I had absolutely no intention of writing about this when I got here and look at how easily I have gone off rambling about trivial shit. Welcome to the inner workings of my mind. No wonder my husband has selective hearing. Which reminds me. Little Red and I were talking about this boy she likes and oh, how she would turn a lovely shade of red if she saw this post. This boy, let's call him Rico Suave, is her first real "like" and they "made out" before she left for this visit. She is 17! While we were sitting in the dining room discussing boys and all that implies, Mr. Selective hearing over in the living room is all "WHAT? WHAT DOES MAKING OUT MEAN?!". Why, when I ask him to take the trash out, he tells me "I didn't hear you" but this he hears? Eavesdrop much? I need to find some time alone with Little Red to dish the dirt and let her know about boys. I'm quite sure it will go in one ear and out the other but I have to let her know or else I wouldn't be doing my duty.
Again, where am I going with THE POST THAT WILL NEVER END END END. Frankly, I see no end in sight and the more you complain, the longer it's going to get. We finally had thunder storms last night and we did what the trainer asked us to do. We took Max outside in the thunder and made him sit there with us. How unpleasant do you think this was for all 4 of us? We finally had to come back in when raindrops the size of pumpkins started to fall from the sky. We did this twice to make him face his fear and to help him realize that nothing bad will happen when thunder comes. I don't know if it helped, but it was thundering this morning and he was sound asleep, along with Big Red when I left for work. I can only hope that repeating this process will help him overcome his fear. I didn't feel good about doing it and I wanted to scoop him up in my arms and comfort him, but I held back and let him sort it out. Being a dog mom sucks sometimes.
Allow me to leave you with this picture I took yesterday at one of my favorite pizza places. I realize spelling and pluralization are not that important to you when you are probably only making $6 an hour but surely a manager wouldn't want this out on display for all to snicker at. It made me giggle. If anyone is still awake after reading this War and Peace of a post I wish I had something rewarding to leave you with but I don't. Hope you all had a lovely holiday and since I am only here for 3 days this week I am quite sure I will be back to waste more time. I am a spectacular time waster if I do say so myself.
K
Monday, July 6, 2009
We're famous! Well...in my own home.
It is amazing!
Sunday, July 5, 2009
What a yankee doodle dandy day!
Saturday, July 4, 2009
Thursday, July 2, 2009
Are we there yet?
- My boss now looks darker than me, did she go get a tan? Why do white people want to look darker anyway? She also had on this really cute ring and all I wanted to know was where she got it from. I'm thinking Charming Charlie's.
- The clock in our conference room is 4 minutes slow...painfully slow.

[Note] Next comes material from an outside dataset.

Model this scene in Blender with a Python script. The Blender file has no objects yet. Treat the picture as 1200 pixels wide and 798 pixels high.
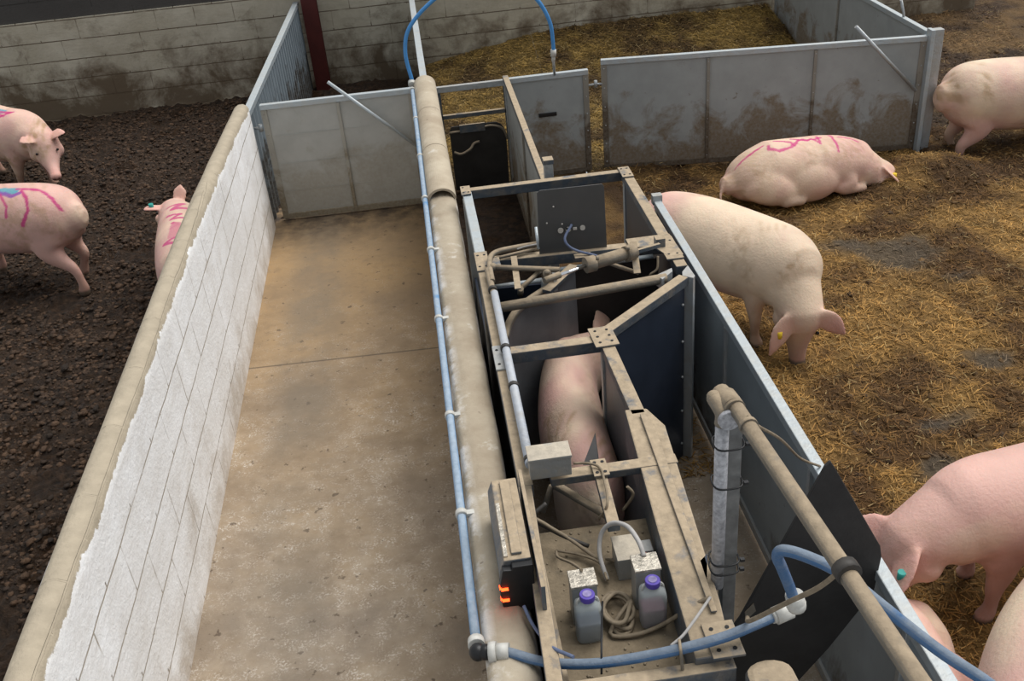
import bpy, math, random
import numpy as np
from mathutils import Vector, Matrix, noise

random.seed(7)
rng = np.random.default_rng(11)
SC = bpy.context.scene
COL = SC.collection

# ------------------------------------------------------------------ camera
cam_data = bpy.data.cameras.new('camera')
cam = bpy.data.objects.new('camera', cam_data)
COL.objects.link(cam)
cam_data.sensor_fit = 'HORIZONTAL'
cam_data.sensor_width = 36.0
cam_data.lens = 35.628
cam_data.clip_end = 200
RT = Vector((0.98961652, -0.11843998, -0.08143165))
UP = Vector((0.13111628, 0.51177851, 0.84905317))
FW = Vector((0.05888687, 0.85091406, -0.52199387))
cam.matrix_world = Matrix(((RT.x, UP.x, -FW.x, 0), (RT.y, UP.y, -FW.y, 0), (RT.z, UP.z, -FW.z, 3.6), (0, 0, 0, 1)))
SC.camera = cam

# ------------------------------------------------------------------ light
SC.view_settings.view_transform = 'Standard'
SC.view_settings.look = 'None'
SC.view_settings.exposure = 0.0
SC.view_settings.gamma = 1.0
SC.view_settings.use_curve_mapping = False
world = bpy.data.worlds.new('sky')
SC.world = world
world.use_nodes = True
bg = world.node_tree.nodes['Background']
bg.inputs[0].default_value = (0.90, 0.95, 1.0, 1)
bg.inputs[1].default_value = 0.56
sun_data = bpy.data.lights.new('sun', 'SUN')
sun_data.energy = 3.4
sun_data.angle = math.radians(50)
sun_data.color = (1.0, 0.98, 0.95)
sun = bpy.data.objects.new('sun', sun_data)
COL.objects.link(sun)
sun.location = (4, 6, 9)
sun.rotation_euler = Vector((0.50, 0.26, 1.0)).to_track_quat('Z', 'Y').to_euler()

# ------------------------------------------------------------------ materials
def N(nt, typ, **kw):
    n = nt.nodes.new(typ)
    for k, v in kw.items():
        setattr(n, k, v)
    return n

def new_mat(name, rough=0.8, metal=0.0):
    m = bpy.data.materials.new(name)
    m.use_nodes = True
    nt = m.node_tree
    b = nt.nodes['Principled BSDF']
    b.inputs['Roughness'].default_value = rough
    b.inputs['Metallic'].default_value = metal
    if 'Specular IOR Level' in b.inputs:
        b.inputs['Specular IOR Level'].default_value = 0.35
    return m, nt, b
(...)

- There are quite a few people that are walking by outside our building for it being 100 degrees outside. Where are they all going? It's not like we are located on Main Street.
- I loved the blouse Brittanica was wearing, it is so something I would buy for myself.
- I drank so much coffee this morning, I am now worried I will not be able to eat lunch because my belly is full of liquid.
- Speaking of lunch, where is Monkey Boy with our lunches? I haven't heard from H on when he was bringing it.
- Since one of my favorite bloggers talked about them today, do you think the three playboy bunny girls actually enjoyed sleeping with Hugh Hefner? I can't imagine it being fulfilling or sexy but maybe they really did love him?
Thank goodness it is technically Friday since we are closed tomorrow for 4th of July. My only goal right now is to cut out early today and go home and take a nap with my husband who has to work tonight. I'd say that's a pretty good goal. MONKEY BOY IS HERE WITH LUNCH!
K
Wednesday, July 1, 2009
It tastes like dead squirrel
I got to work extra early yesterday to get a head start on things and I should have known that no good deed goes unpunished. I always try to get a blog entry in first, but my body was craving some liquid energy . As I was stirring my coffee I heard a bang and then our trouble alarm went off in the office. Keep in mind it is before 7 a.m. and I am the only one there so I was a little freaked out. Being a grown ass independent woman, I immediately texted my husband and asked him what to do. He told me what I already knew, which was to call the alarm company. He offered to come over to be with me, so sweet and thoughtful, my hubby. Since Michelle had just walked in while I was on the phone with the alarm company, I felt a little better that someone else had come in to feed my fear. The alarm company told me to re-set the breakers to turn the alarm off??? Breakers? Where? So here we are walking around the office looking for a good place for breakers to be when H walked in the door. HELP! We were now three strong and that just meant three times as stupid. We couldn't figure it out and finally had to call someone. All I could think was that some crazy ax murderer had broken in and cut the power lines and was now going to take us out one by one. You know like those Friday the 13th movies where the good one always makes it out alive? Needless to say, I would have been the last one standing. As much as it pains me to ruin anyone's image of H, he broke down in tears like a scared little boy and I did what any good friend would do. I laughed at him. Here we are hiding in the closet. I have no idea why Michelle just happened to have a camera. ;-p
Come to find out the vicious ax wielding mad man was actually a squirrel who was responsible for blowing out a transformer. Sadly, he did not make it and he became deep fried squirrel. R.I.P. little squirrel. Little did we know this whole calamity would be the highlight of our day and the last time we would laugh. It all went to hell in a hand basket after that. No AC, no computers, no lights, which meant our deadlines became just a little more urgent. Thus, ensuring we now had to work twice as fast to catch up. You realize this meant no more fun? I kept my door closed, my head down and focused on the task at hand. Today is a new day with new challenges and hopefully more fun.